Western Power reported that residential electricity consumption across the South West Interconnected System — which covers Perth and the south-west — hit a new summer peak demand record in February 2026. Synergy, the state-owned retailer, processed a 34 per cent year-on-year increase in hardship applications in the first quarter of 2026, a figure that tracks almost precisely with the run of extreme heat events over that summer.
What the Numbers Mean for Infrastructure and Households
The Water Corporation's groundwater data compounds the surface picture. Monitored bores across the Gnangara groundwater mound — the vast underground reservoir that sits beneath the northern suburbs from Joondalup to Ellenbrook — recorded their lowest average level in recorded history during March 2026, dropping to 1.3 metres below the previous record low set in 2010. The Gnangara system once supplied roughly 45 per cent of Perth's drinking water. Today, desalination and treated wastewater recycling cover the majority of supply.

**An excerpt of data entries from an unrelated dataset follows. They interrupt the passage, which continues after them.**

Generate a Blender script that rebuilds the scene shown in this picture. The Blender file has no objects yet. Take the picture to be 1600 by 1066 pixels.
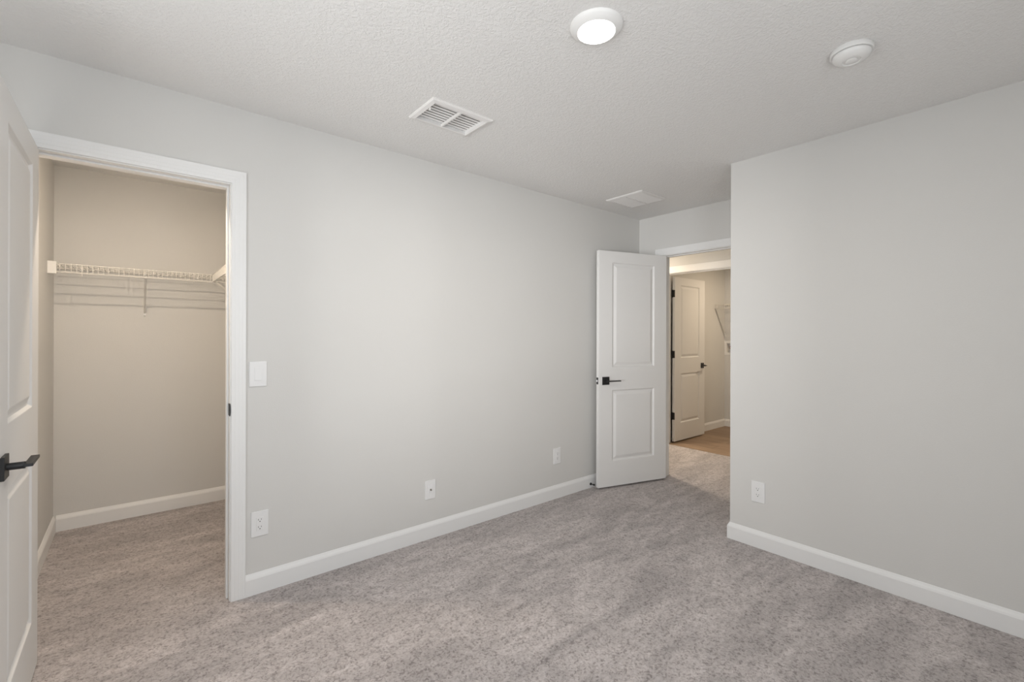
import bpy, bmesh, math, random
from mathutils import Vector, Matrix
random.seed(4)
R = math.radians
PI = math.pi
C = bpy.context.scene.collection
sc = bpy.context.scene

# ------------------------------------------------------------------ camera
F_PX, YAW, ROLL = 713.12, 0.877391, 0.003036
HORIZON = -8.226                      # pixels the horizon sits above the frame's middle
cam_d = bpy.data.cameras.new('camera')
cam = bpy.data.objects.new('camera', cam_d)
C.objects.link(cam)
fw = Vector((math.cos(YAW), math.sin(YAW), 0))
rt = Vector((math.sin(YAW), -math.cos(YAW), 0))
up = Vector((0, 0, 1))
r2 = rt * math.cos(ROLL) + up * math.sin(ROLL)
u2 = -rt * math.sin(ROLL) + up * math.cos(ROLL)
m = Matrix((r2, u2, -fw)).transposed().to_4x4()
m.translation = Vector((0, -2.61594, 1.31437))
cam.matrix_world = m
cam_d.sensor_fit = 'HORIZONTAL'
cam_d.sensor_width = 36
cam_d.lens = F_PX / 1600 * 36
cam_d.shift_y = HORIZON / 1600
cam_d.clip_start = 0.02
sc.camera = cam

# ------------------------------------------------------------------ world, daylight, exposure
sc.view_settings.view_transform = 'Standard'
sc.view_settings.look = 'None'
sc.view_settings.gamma = 1
sc.view_settings.use_curve_mapping = False
sc.view_settings.exposure = 0.0
w = bpy.data.worlds.new('sky')
sc.world = w
w.use_nodes = True
bg = w.node_tree.nodes['Background']
bg.inputs['Color'].default_value = (0.80, 0.90, 1.0, 1)
bg.inputs['Strength'].default_value = 1.6


def area(name, loc, rot, sx, sy, power, col):
    l = bpy.data.lights.new(name, 'AREA')
    l.shape = 'RECTANGLE'
    l.size = sx
    l.size_y = sy
    l.energy = power
    l.color = col
    o = bpy.data.objects.new(name, l)
    o.location = loc
    o.rotation_euler = rot
    C.objects.link(o)
    return o


def point(name, loc, power, col, rad=0.05):
    l = bpy.data.lights.new(name, 'POINT')
    l.energy = power
    l.color = col
    l.shadow_soft_size = rad
    o = bpy.data.objects.new(name, l)
    o.location = loc
    C.objects.link(o)
    return o


# daylight through two bedroom windows, one behind the camera and one in the left wall, both out of view
WIN = (-0.30, 0.90, 0.70, 2.1)        # x0, x1, z0, z1 of the window behind the camera
WINL = (-2.10, -0.95, 0.60, 2.1)      # y0, y1, z0, z1 of the window in the left wall
DAY = (0.92, 0.96, 1.0)
FILL = (1.0, 0.98, 0.95)
area('window_daylight', ((WIN[0] + WIN[1]) / 2, -3.44, (WIN[2] + WIN[3]) / 2), (R(90), 0, 0),
     WIN[1] - WIN[0] - 0.1, WIN[3] - WIN[2] - 0.1, 11, DAY)
area('window_daylight_left', (-0.61, (WINL[0] + WINL[1]) / 2, (WINL[2] + WINL[3]) / 2), (R(90), 0, R(-90)),
     WINL[1] - WINL[0] - 0.1, WINL[3] - WINL[2] - 0.1, 2, DAY)
# added upward fill lamps just inside the windows, to brighten the ceiling
area('ceiling_fill', ((WIN[0] + WIN[1]) / 2, -3.33, 1.25), (R(140), 0, 0), WIN[1] - WIN[0] - 0.1, 0.5, 9, FILL)
area('ceiling_fill_left', (-0.50, (WINL[0] + WINL[1]) / 2, 1.25), (R(140), 0, R(-90)), WINL[1] - WINL[0] - 0.1, 0.5, 8, FILL)
# added fill lamp beyond the left window, shining through it to brighten the entry
far = area('entry_fill', (-6.6, -3.9, 1.0), (0, 0, 0), 2.8, 2.8, 620, (1.0, 0.99, 0.975))
far.rotation_euler = (Vector((3.4, -0.7, 1.4)) - far.location).to_track_quat('-Z', 'Y').to_euler()
WARM = (1.0, 0.78, 0.54)

# ------------------------------------------------------------------ materials


def principled(name, col, rough=0.6, metal=0.0, spec=0.4):
    mt = bpy.data.materials.new(name)
    mt.use_nodes = True
    b = mt.node_tree.nodes['Principled BSDF']
    b.inputs['Base Color'].default_value = (*col, 1)
    b.inputs['Roughness'].default_value = rough
    b.inputs['Metallic'].default_value = metal
    b.inputs['Specular IOR Level'].default_value = spec
    return mt


def node(mt, t, **kw):
    n = mt.node_tree.nodes.new(t)
    for k, v in kw.items():
        if k in n.inputs:
            n.inputs[k].default_value = v
        else:
            setattr(n, k, v)
    return n


def bump(mt, height_socket, strength, dist):
    b = mt.node_tree.nodes['Principled BSDF']
    bm_ = node(mt, 'ShaderNodeBump')
    bm_.inputs['Strength'].default_value = strength
    bm_.inputs['Distance'].default_value = dist
    mt.node_tree.links.new(height_socket, bm_.inputs['Height'])
    mt.node_tree.links.new(bm_.outputs['Normal'], b.inputs['Normal'])
    return bm_


def painted(name, col, scale, strength, dist, rough=0.75, var=0.02, spec=0.25):
    """drywall paint with a rolled / sprayed texture"""
    mt = principled(name, col, rough, spec=spec)
    L = mt.node_tree.links
    tc = node(mt, 'ShaderNodeTexCoord')
    n = node(mt, 'ShaderNodeTexNoise')
    n.inputs['Scale'].default_value = scale
    n.inputs['Detail'].default_value = 3
    n.inputs['Roughness'].default_value = 0.55
    L.new(tc.outputs['Object'], n.inputs['Vector'])
    bump(mt, n.outputs['Fac'], strength, dist)
    n2 = node(mt, 'ShaderNodeTexNoise')
    n2.inputs['Scale'].default_value = 1.7
    L.new(tc.outputs['Object'], n2.inputs['Vector'])
    mix = node(mt, 'ShaderNodeMix', data_type='RGBA')
    mix.inputs[6].default_value = (*[c * (1 - var) for c in col], 1)
    mix.inputs[7].default_value = (*[c * (1 + var) for c in col], 1)
    L.new(n2.outputs['Fac'], mix.inputs[0])
    L.new(mix.outputs[2], mt.node_tree.nodes['Principled BSDF'].inputs['Base Color'])
    return mt


def ceiling_mat():
    mt = principled('sprayed ceiling', (0.83, 0.822, 0.81), 0.9, spec=0.15)
    L = mt.node_tree.links
    tc = node(mt, 'ShaderNodeTexCoord')
    n = node(mt, 'ShaderNodeTexNoise')
    n.inputs['Scale'].default_value = 85
    n.inputs['Detail'].default_value = 2.5
    n.inputs['Distortion'].default_value = 0.7
    L.new(tc.outputs['Object'], n.inputs['Vector'])
    r = node(mt, 'ShaderNodeValToRGB')
    r.color_ramp.elements[0].position = 0.42
    r.color_ramp.elements[1].position = 0.62
    L.new(n.outputs['Fac'], r.inputs['Fac'])
    bump(mt, r.outputs['Color'], 0.4, 0.0032)
    return mt


def carpet_mat():
    mt = principled('cut pile carpet', (0.35, 0.31, 0.29), 1.0, spec=0.05)
    L = mt.node_tree.links
    b = mt.node_tree.nodes['Principled BSDF']
    tc = node(mt, 'ShaderNodeTexCoord')
    # heathered yarn
    fine = node(mt, 'ShaderNodeTexNoise')
    fine.inputs['Scale'].default_value = 80
    fine.inputs['Detail'].default_value = 4
    fine.inputs['Roughness'].default_value = 0.75
    fine.inputs['Distortion'].default_value = 0.6
    L.new(tc.outputs['Object'], fine.inputs['Vector'])
    mid = node(mt, 'ShaderNodeTexNoise')
    mid.inputs['Scale'].default_value = 26
    mid.inputs['Detail'].default_value = 3
    L.new(tc.outputs['Object'], mid.inputs['Vector'])
    add = node(mt, 'ShaderNodeMath', operation='MULTIPLY_ADD')
    L.new(mid.outputs['Fac'], add.inputs[0])
    add.inputs[1].default_value = 0.35
    L.new(fine.outputs['Fac'], add.inputs[2])
    ramp = node(mt, 'ShaderNodeValToRGB')
    e = ramp.color_ramp.elements
    e[0].position = 0.54
    e[0].color = (0.27, 0.235, 0.225, 1)
    e[1].position = 0.84
    e[1].color = (0.62, 0.57, 0.56, 1)
    k = ramp.color_ramp.elements.new(0.66)
    k.color = (0.50, 0.45, 0.437, 1)
    L.new(add.outputs[0], ramp.inputs['Fac'])
    # pile laid different ways by the vacuum cleaner: long soft-edged strokes
    mp = node(mt, 'ShaderNodeMapping')
    mp.inputs['Rotation'].default_value = (0, 0, R(28))
    mp.inputs['Scale'].default_value = (0.9, 3.6, 1)
    L.new(tc.outputs['Object'], mp.inputs['Vector'])
    st = node(mt, 'ShaderNodeTexNoise')
    st.inputs['Scale'].default_value = 1.25
    st.inputs['Detail'].default_value = 4
    st.inputs['Roughness'].default_value = 0.6
    st.inputs['Distortion'].default_value = 1.1
    L.new(mp.outputs['Vector'], st.inputs['Vector'])
    sr = node(mt, 'ShaderNodeValToRGB')
    sr.color_ramp.elements[0].position = 0.40
    sr.color_ramp.elements[0].color = (0.84, 0.84, 0.84, 1)
    sr.color_ramp.elements[1].position = 0.60
    sr.color_ramp.elements[1].color = (1.08, 1.08, 1.08, 1)
    L.new(st.outputs['Fac'], sr.inputs['Fac'])
    mp3 = node(mt, 'ShaderNodeMapping')
    mp3.inputs['Rotation'].default_value = (0, 0, R(-52))
    mp3.inputs['Scale'].default_value = (1.0, 2.6, 1)
    L.new(tc.outputs['Object'], mp3.inputs['Vector'])
    st3 = node(mt, 'ShaderNodeTexNoise')
    st3.inputs['Scale'].default_value = 2.1
    st3.inputs['Detail'].default_value = 3
    st3.inputs['Distortion'].default_value = 1.6
    L.new(mp3.outputs['Vector'], st3.inputs['Vector'])
    sr3 = node(mt, 'ShaderNodeValToRGB')
    sr3.color_ramp.elements[0].position = 0.44
    sr3.color_ramp.elements[0].color = (0.90, 0.90, 0.90, 1)
    sr3.color_ramp.elements[1].position = 0.56
    sr3.color_ramp.elements[1].color = (1.04, 1.04, 1.04, 1)
    L.new(st3.outputs['Fac'], sr3.inputs['Fac'])
    m3 = node(mt, 'ShaderNodeMix', data_type='RGBA', blend_type='MULTIPLY')
    m3.inputs[0].default_value = 1
    L.new(sr.outputs['Color'], m3.inputs[6])
    L.new(sr3.outputs['Color'], m3.inputs[7])
    sr = m3
    mul = node(mt, 'ShaderNodeMix', data_type='RGBA', blend_type='MULTIPLY')
    mul.inputs[0].default_value = 1
    L.new(ramp.outputs['Color'], mul.inputs[6])
    L.new(sr.outputs[2], mul.inputs[7])
    L.new(mul.outputs[2], b.inputs['Base Color'])
    b.inputs['Sheen Weight'].default_value = 0.25
    b.inputs['Sheen Roughness'].default_value = 0.6
    bump(mt, add.outputs[0], 0.8, 0.009)
    return mt


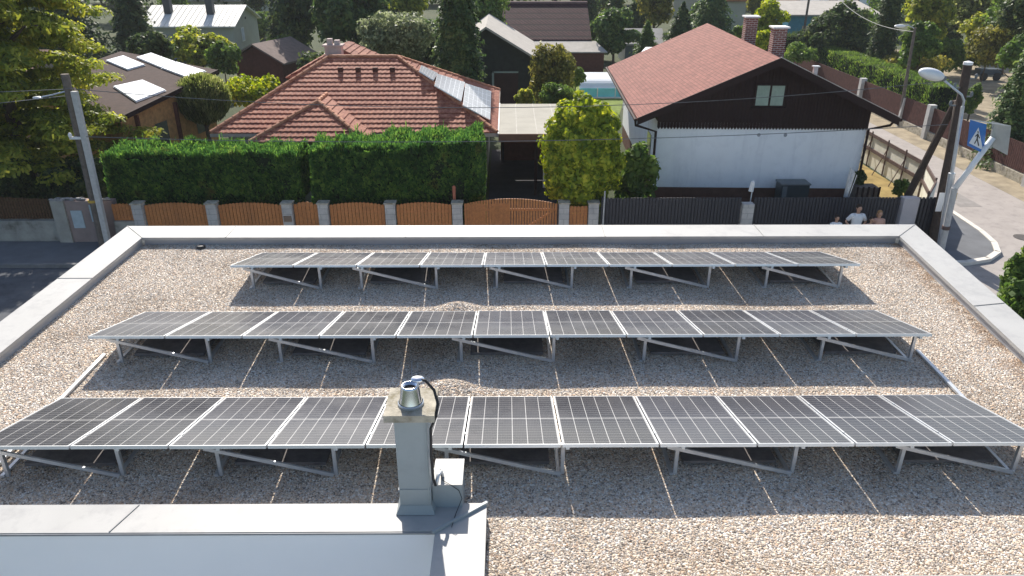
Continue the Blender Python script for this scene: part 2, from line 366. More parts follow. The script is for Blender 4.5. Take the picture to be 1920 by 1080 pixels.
# pavements with kerbs
def kerbline(pts, w=.14, h=.12):
    mb = MB()
    for i in range(len(pts)-1):
        a, b2 = Vector((*pts[i], 0)), Vector((*pts[i+1], 0)); d = (b2-a).normalized(); n = Vector((-d.y, d.x, 0))*w
        k = [a, b2, b2+n, a+n]; mb.slab([(q.x, q.y, h+.006) for q in k], h)
    return mb
pv = [(-90,22.34,.10),(12.5,22.2,.10),(15.0,22.26,.10),(15.8,22.55,.10),(16.4,23.1,.10),(16.85,24,.10),(17.05,25.1,.10),(17.1,27,.10),(16.9,27,.10),(14.5,24.2,.10),(-90,24.2,.10)]
struct('pavement', MB().add(pv, [tuple(range(len(pv)))]), M_pave)
struct('kerb', kerbline([(-90,22.2),(12.5,22.06)]), mat('shade_painted_kerb', (.2,.2,.2), .9, .2, 3))  # kerb colour darkened to stand in for the big tree's shade
struct('corner_kerb', kerbline([(12.5,22.02),(15.0,22.1),(15.9,22.4),(16.6,23.0),(17.0,23.9),(17.2,25),(17.3,27),(17.3,44)], .19), mat('pale_corner_kerb', (.66,.62,.56), .8, .1, 5))
struct('verge', MB().add([(20.95,28.6,.012),(23,26.5,.012),(60,25,.012),(60,33,.012),(22.3,33,.012),(22.3,62,.012),(21.3,60,.012)], [(0,1,4,5,6),(1,2,3,4)]), M_dry)
struct('lawn', MB().add([(13.6,24.4,.012),(16.8,27,.012),(16.9,60,.012),(14.6,60,.012)], [(0,1,2,3)]), mat('dry_lawn', (.30,.22,.085), .95, .3, 1.5, .5, 30))
struct('dirt_yard', MB().add([(26.6,33.5,.016),(60,33.5,.016),(60,75,.016),(26.6,75,.016)], [(0,1,2,3)]), M_dry)
struct('pool_lawn', MB().add([(1.5,38,.012),(5.3,38,.012),(9,56,.012),(-1,56,.012),(.5,44,.012)], [(0,1,2,3,4)]), mat('green_lawn', (.16,.21,.05), .95, .25, 2, .5, 30))
struct('driveway', MB().add([(-.8,24.4,.012),(3.4,24.4,.012),(3.6,37,.012),(-.8,37,.012)], [(0,1,2,3)]), mat('driveway_asphalt', (.05,.05,.055), .9, .15, 2))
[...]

The State Planning Commission's draft Directions 2056 document, released for public comment in April, calls for mandatory 30 per cent green-space coverage in all new residential subdivisions approved after 2028. Developers working in growth corridors around Alkimos, Eglinton and Brabham are already lobbying against the requirement, arguing it conflicts with lot yield targets. The WA Planning Commission has not yet finalised the policy.
For existing homeowners, the Department of Energy, Mines, Industry Regulation and Safety calculates that retrofitting an average 1990s-era brick veneer house in the eastern suburbs — insulation, double-glazing, external shading — carries a median upfront cost of $18,500, with estimated annual energy savings of $1,200 to $1,600. At that rate, payback takes roughly twelve years. The state government's Household Energy Efficiency Loan Scheme offers interest-free loans of up to $15,000 for eligible owner-occupiers, though as of June 2026 the scheme had exhausted its initial $40 million allocation and a waitlist has formed. More funding has been promised but not yet legislated.
The numbers, taken together, describe a city making expensive, incremental adjustments to a climate that has already fundamentally changed. The question the data cannot answer is whether the adjustments are happening fast enough.